» SET EXERCISE: From the opening line of the records through the line bearing "R = math.radians", set down every line exactly.

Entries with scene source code
^^^^^^^^

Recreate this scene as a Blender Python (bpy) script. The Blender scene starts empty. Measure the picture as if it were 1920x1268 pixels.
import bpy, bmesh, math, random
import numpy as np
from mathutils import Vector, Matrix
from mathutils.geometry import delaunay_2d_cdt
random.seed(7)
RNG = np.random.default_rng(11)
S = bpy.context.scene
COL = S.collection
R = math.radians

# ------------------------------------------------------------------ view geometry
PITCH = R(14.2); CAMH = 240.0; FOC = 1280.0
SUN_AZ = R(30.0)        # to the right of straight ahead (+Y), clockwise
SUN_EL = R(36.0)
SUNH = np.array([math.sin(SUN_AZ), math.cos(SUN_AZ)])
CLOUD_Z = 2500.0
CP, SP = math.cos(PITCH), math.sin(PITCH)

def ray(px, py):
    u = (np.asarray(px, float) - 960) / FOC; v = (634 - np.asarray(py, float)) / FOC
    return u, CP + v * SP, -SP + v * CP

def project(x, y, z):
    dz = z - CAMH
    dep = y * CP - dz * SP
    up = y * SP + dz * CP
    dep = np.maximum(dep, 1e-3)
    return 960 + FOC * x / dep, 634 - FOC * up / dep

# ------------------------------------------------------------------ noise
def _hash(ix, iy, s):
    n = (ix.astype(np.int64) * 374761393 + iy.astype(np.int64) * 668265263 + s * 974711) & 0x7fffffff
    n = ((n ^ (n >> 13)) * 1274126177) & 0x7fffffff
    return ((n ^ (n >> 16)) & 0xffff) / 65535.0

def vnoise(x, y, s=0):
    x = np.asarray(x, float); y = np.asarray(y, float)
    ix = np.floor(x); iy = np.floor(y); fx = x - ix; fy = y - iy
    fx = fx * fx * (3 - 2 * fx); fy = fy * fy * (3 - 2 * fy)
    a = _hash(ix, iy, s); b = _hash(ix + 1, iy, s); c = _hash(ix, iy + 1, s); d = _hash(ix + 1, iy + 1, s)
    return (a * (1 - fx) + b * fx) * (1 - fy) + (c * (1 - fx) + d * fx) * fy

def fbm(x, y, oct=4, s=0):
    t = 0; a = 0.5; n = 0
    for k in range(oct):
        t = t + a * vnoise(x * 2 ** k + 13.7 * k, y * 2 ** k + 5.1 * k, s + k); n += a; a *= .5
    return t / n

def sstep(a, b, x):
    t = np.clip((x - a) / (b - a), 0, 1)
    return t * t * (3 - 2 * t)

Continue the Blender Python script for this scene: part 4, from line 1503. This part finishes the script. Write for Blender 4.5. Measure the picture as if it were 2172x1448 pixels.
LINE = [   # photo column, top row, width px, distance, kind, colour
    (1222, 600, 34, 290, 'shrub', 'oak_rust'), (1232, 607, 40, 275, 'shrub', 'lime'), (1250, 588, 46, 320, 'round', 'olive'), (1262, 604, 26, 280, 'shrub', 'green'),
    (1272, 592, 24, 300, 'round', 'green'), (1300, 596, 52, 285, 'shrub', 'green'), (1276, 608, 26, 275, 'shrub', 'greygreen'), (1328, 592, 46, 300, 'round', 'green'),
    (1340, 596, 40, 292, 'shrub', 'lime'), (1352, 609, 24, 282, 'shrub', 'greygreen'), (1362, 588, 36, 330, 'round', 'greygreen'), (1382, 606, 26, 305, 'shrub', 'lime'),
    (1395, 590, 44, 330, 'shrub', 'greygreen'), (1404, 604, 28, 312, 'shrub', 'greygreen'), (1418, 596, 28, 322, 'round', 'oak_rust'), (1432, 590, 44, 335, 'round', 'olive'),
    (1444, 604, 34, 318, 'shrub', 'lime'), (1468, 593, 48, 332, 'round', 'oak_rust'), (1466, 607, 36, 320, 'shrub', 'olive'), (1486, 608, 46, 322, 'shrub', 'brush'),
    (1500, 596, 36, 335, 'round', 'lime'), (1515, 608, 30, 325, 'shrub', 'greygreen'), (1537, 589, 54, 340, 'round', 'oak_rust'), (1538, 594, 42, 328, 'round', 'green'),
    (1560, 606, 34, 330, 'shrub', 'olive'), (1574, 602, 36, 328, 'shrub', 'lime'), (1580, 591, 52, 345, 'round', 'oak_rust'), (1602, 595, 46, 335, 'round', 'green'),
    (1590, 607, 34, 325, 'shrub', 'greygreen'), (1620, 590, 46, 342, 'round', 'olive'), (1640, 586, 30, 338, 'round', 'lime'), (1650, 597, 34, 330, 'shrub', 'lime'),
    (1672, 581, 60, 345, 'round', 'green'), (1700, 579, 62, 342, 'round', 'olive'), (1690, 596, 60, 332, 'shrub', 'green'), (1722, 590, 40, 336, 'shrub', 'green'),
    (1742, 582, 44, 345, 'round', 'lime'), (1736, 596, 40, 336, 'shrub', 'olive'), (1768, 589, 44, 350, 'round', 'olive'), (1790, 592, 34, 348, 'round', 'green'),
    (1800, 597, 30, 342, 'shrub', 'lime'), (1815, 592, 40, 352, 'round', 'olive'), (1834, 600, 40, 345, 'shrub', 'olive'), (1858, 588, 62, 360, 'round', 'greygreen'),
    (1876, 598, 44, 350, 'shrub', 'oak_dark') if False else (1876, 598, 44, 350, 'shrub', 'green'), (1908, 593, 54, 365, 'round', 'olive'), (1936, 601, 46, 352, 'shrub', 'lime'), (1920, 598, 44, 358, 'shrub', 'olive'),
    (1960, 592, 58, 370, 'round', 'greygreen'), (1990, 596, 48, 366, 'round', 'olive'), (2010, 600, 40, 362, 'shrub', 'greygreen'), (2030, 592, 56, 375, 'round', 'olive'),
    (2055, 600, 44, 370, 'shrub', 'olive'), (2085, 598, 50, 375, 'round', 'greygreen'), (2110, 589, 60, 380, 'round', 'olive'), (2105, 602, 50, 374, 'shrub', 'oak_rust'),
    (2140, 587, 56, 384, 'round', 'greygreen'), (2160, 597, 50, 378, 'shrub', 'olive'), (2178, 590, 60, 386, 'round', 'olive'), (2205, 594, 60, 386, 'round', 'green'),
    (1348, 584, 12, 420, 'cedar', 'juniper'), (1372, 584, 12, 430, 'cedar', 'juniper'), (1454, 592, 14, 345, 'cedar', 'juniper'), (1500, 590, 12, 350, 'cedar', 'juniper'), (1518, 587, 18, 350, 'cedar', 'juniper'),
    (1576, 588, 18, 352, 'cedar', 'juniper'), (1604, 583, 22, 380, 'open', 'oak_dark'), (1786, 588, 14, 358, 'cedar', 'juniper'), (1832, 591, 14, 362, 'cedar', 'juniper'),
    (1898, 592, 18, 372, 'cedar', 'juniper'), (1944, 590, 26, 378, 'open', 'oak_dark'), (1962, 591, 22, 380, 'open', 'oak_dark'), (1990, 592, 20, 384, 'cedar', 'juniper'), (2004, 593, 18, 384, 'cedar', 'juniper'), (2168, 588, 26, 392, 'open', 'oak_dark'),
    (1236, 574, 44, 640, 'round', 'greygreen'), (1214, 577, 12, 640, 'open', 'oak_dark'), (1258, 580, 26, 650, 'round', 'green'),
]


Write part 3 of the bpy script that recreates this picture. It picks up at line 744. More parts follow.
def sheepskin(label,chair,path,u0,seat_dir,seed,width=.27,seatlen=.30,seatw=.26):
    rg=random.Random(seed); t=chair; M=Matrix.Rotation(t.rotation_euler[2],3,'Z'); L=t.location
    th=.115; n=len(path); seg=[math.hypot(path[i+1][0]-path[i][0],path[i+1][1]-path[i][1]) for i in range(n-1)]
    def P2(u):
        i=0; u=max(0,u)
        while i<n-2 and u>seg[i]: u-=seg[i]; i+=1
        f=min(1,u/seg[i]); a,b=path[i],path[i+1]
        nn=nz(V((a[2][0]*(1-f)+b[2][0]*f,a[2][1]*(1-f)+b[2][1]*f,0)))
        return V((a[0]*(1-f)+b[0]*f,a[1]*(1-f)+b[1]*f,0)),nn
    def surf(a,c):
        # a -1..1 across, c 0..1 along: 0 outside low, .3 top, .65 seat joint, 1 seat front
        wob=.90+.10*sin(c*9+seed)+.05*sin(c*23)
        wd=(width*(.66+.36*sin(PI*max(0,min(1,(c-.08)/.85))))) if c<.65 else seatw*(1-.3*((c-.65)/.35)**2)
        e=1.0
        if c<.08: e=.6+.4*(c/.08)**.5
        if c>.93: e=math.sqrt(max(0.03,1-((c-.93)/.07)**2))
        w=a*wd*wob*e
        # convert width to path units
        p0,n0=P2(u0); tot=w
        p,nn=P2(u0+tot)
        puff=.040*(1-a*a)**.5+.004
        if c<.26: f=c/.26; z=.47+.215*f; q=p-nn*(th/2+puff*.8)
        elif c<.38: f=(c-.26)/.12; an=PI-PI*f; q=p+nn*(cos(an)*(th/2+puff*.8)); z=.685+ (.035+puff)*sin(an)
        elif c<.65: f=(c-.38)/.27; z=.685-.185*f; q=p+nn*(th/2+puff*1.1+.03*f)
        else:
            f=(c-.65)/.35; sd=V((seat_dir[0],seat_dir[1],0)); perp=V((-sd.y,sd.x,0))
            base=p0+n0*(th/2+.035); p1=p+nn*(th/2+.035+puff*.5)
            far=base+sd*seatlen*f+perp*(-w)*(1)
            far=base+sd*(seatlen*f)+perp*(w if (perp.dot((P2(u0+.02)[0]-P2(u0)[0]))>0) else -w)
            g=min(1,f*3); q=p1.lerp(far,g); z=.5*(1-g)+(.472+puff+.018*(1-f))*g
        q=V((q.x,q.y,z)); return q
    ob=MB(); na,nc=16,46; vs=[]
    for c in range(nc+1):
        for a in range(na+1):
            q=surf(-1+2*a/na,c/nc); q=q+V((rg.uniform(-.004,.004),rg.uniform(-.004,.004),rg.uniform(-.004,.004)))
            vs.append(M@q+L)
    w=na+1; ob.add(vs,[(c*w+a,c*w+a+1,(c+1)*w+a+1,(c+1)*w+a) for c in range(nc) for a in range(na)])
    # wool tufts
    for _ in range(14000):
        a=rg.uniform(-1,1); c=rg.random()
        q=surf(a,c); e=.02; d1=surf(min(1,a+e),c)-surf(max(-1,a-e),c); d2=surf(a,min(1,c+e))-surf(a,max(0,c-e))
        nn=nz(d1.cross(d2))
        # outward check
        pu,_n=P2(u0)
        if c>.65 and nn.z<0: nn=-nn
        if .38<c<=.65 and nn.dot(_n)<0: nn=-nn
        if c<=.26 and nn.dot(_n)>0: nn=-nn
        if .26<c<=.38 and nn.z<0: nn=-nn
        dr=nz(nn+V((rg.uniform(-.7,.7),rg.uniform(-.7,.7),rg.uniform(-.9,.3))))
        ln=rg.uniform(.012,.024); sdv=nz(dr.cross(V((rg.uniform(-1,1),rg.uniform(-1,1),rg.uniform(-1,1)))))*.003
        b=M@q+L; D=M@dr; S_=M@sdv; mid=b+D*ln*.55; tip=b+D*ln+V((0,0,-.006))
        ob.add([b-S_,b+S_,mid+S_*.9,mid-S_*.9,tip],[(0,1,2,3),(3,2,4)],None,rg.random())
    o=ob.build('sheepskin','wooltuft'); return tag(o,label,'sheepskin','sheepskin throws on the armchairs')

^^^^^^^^

» RESPONSE TO THIS EXERCISE:
Recreate this scene as a Blender Python (bpy) script. The Blender scene starts empty. Measure the picture as if it were 1920x1268 pixels.
import bpy, bmesh, math, random
import numpy as np
from mathutils import Vector, Matrix
from mathutils.geometry import delaunay_2d_cdt
random.seed(7)
RNG = np.random.default_rng(11)
S = bpy.context.scene
COL = S.collection
R = math.radians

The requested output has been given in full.